Samsung HT-D5500 Review - Features & Operation Review


Few companies manage a better price-to-features ratio than Samsung, and once again the HT-D5500 is like a showcase for everything that’s currently cool in the world of home cinema. You want to stream media files from your PC? You got it. The system is DLNA certified and supports a wide range of formats including DivX HD, MKV, WMA, WMV, AVCHD and JPEG (which it can also play from USB devices connected to the front port).

The system also grants you access to Smart Hub, its fresh new internet portal for 2011. This boasts a bevy of features not found on the previous Internet@TV service, including a clever Search All function that pulls up content from web apps and other devices, plus Your Video, which recommends movies to watch based on ratings and your viewing history, as well as providing detailed information about them.
HT-D5500 remote
There’s a newly-improved range of apps on board, including BBC iPlayer, Facebook, YouTube, LoveFilm and Picasa, plus loads of games, puzzles and stories for younger members of the family. In fact, the family theme continues with Smart Hub’s ability to group apps into different folders and rename them, letting you create a specific area for the kids. The layout is flashy and sophisticated but always easy to use, laying out app icons in a grid and allowing you to add new content from the Samsung Apps section.

On the 3D side, the HT-D5500 features 2D-to-3D conversion, which has filtered down from Samsung’s TVs and is a potentially useful feature for those who have already splashed out on a 3D TV without that technology.

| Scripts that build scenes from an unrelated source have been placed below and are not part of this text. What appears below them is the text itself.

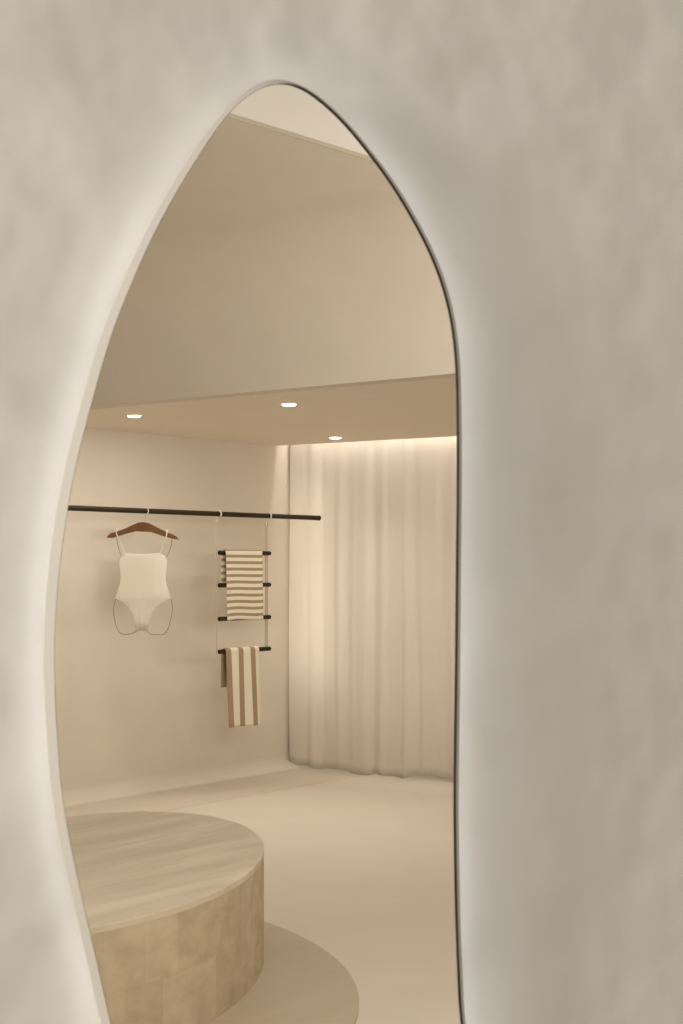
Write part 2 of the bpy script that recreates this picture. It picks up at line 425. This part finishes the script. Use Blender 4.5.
# ------------------------------------------------------------------ curtain
def fold(s):
    return (.028*math.sin(s*31+.6*math.sin(s*7))+.015*math.sin(s*53+1.3)+.020*math.sin(s*12.5+.4)+.003*math.sin(s*97)) * (.55+.45*math.sin(s*4.1+1.0)**2)
bm = bmesh.new(); uvl = None; NS, NZ = 420, 40; S0, S1 = .004, 3.0
rows = []
org = v3(R(S0, 0), 0)
for j in range(NZ+1):
    g = j/NZ; row = []
    for i in range(NS+1):
        s = S0+(S1-S0)*i/NS
        zb = .016+.012*math.sin(s*5.2+.8)+.008*math.sin(s*17)+.004*math.sin(s*41)
        edge = math.exp(-((s-S0)/.05)**2)*.05
        z = zb+edge*.6+(2.70-zb-edge*.6)*g**1.0
        off = fold(s)*(.28+.25*(1-g))+.01*math.sin(s*9+g*4)*(1-g)
        off -= .05*math.exp(-(s-S0)/.010)
        sh = .015*(1-g)**6*math.exp(-(s-S0)/.05)                 # rounded lower corner
        p = R(s+sh*.5+.01*math.sin(g*5+s*6)*(1-g)*(s > .05), .0+off)
        row.append(bm.verts.new(v3(p, z)))
    rows.append(row)
for j in range(NZ):
    for i in range(NS): bm.faces.new((rows[j][i], rows[j][i+1], rows[j+1][i+1], rows[j+1][i]))
# a doubled hem
hem = []
o = obj('curtain', bm, M_curt, origin=org, smooth=True)
sd = o.modifiers.new('cloth', 'SOLIDIFY'); sd.thickness = .002
tag(o, 'floor-length sheer cream curtain in soft pleats beneath a glowing ceiling slot', 'curtain')

# ------------------------------------------------------------------ recessed downlights
dl = [((134, 416), 'left', 'small round recessed downlight in the soffit, furthest left, above the wooden hanger'),
      ((289, 404.5), 'mid', 'small round recessed downlight in the soffit nearest the front edge, middle of the three'),
      ((335.5, 438), 'right', 'small round recessed downlight in the soffit nearest the curtain top')]
for (px, py), _k, lab in dl:
    py -= 1.5; d = (ZS-CAMZ)*FPX/(HY-py); c = pix(px, py, d); c.z = ZS
    t = thing('recessed_downlight', lab, 'downlight', c, 'downlights in the soffit')
    bm = bmesh.new(); prof = [(.038, -.003), (.038, -.008), (.040, -.009), (.044, -.006), (.045, -.0005), (.038, -.0005)]
    loops = [[c+Vector((r_*math.cos(k*math.pi/16), r_*math.sin(k*math.pi/16), h)) for k in range(32)] for r_, h in prof]
    loft(loops, bm, cyc=True); obj('trim_ring', bm, M_trim, t, smooth=True)
    loops = [[c+Vector((r_*math.cos(k*math.pi/16), r_*math.sin(k*math.pi/16), h)) for k in range(32)] for r_, h in ((.0375, -.004), (.0375, -.011), (.030, -.015), (.012, -.017))]
    bm, vs = loft(loops); bm.faces.new(vs[-1]); bm.faces.new(vs[0][::-1])
    o = obj('lens', bm, M_lens, t); o['label'] = 'glowing warm lens'
    L = bpy.data.lights.new('downlight_beam', 'SPOT'); L.energy = 22; L.color = (1, .91, .77); L.spot_size = math.radians(110); L.spot_blend = .9; L.shadow_soft_size = .04
    lo = bpy.data.objects.new('downlight_beam', L); link(lo); lo.location = c+Vector((0, 0, -.03))

# ------------------------------------------------------------------ clothes rail
RZ = 1.85; RE = V2(-.154, 11.8); RDIR = V2(-.719, -1)
def railt(px):
    u = (px-CX)/FPX
    return (RE.x-u*RE.y)/(.719-u)
def railp(t): return RE+RDIR*t
ur = RDIR.normalized()
tl = 3.3
a, b_ = v3(RE+ur*.022, RZ), v3(railp(tl), RZ)
rail = thing('clothes_rail', 'long thin black clothes rail running across the room in front of the left wall', 'clothes rail', v3(railp(tl), RZ-.02))
bm = tube([a, b_], .0165, 16); obj('bar', bm, M_black, rail, smooth=False)
bm = tube([a+v3(-ur, 0)*.001, a+v3(-ur, 0)*.012, a+v3(-ur, 0)*.018], [.0185, .0185, .010], 16); obj('end_cap', bm, M_black, rail)
wl = railp(tl)-E1*(E1.dot(railp(tl)-P0))
bm = tube([b_, v3(wl+E1*.03, RZ)], .0165, 14)
tube([v3(wl+E1*.03, RZ), v3(wl+E1*.003, RZ)], [.045, .045], 20, bm)
obj('bracket', bm, M_black, rail)

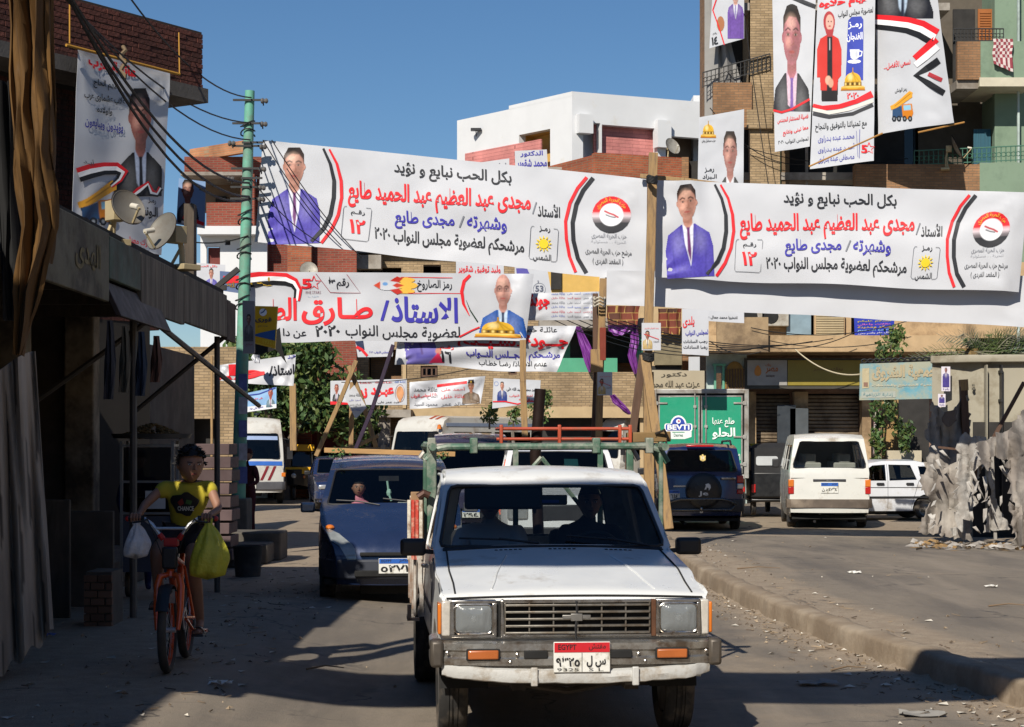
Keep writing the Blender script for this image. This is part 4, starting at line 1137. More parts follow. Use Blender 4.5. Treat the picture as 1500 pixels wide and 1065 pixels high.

Want more? How about the wide range of sound modes, including the new 3D Sound processing, which joins Samsung’s familiar DSP line-up of Smart Volume, Power Bass, MP3 Enhance and Virtual 7.1. Also returning is Samsung’s range of bonkers-sounding Sound Effect modes (Philharmonic Hall in Bratislava, anyone?) and Dolby Pro Logic II processing. The on-board Crystal Amplifier Plus musters a total of 1000W and the system can decode both Dolby True HD and DTS HD Master Audio.

Front connections

Add to that full BD Live support with 2GB of built-in memory and you have a very well-specced home cinema system for the money. You have to fork out a little more for some of the juicier stuff like Wi-Fi and wireless rears, but even with these added extras it’s still better value than some systems on the market.

What’s more, it’s a cinch to install and use. All the cables are in the box and the colour coding of the plugs shows you where to stick them in the rear panel. There’s an ASC (Auto Sound Calibration) mode that selects the appropriate settings for your room using a setup mic and test tones, removing what’s arguably the trickiest bit of the setup procedure.

Once that’s done, finding content requires zero brain power thanks to the gorgeous-looking onscreen menus, also new for 2011. Colourful animated icons and large text dominate the Home menu, and although it’s a touch hesitant to move from one option to the next it’s not too frustrating. Controlling these slick menus is a breeze too thanks to the remote’s thoughtful button arrangement. Everything is exactly where you expect it to be, plus the large rubber buttons and clear labelling will keep your brow positively unfurrowed.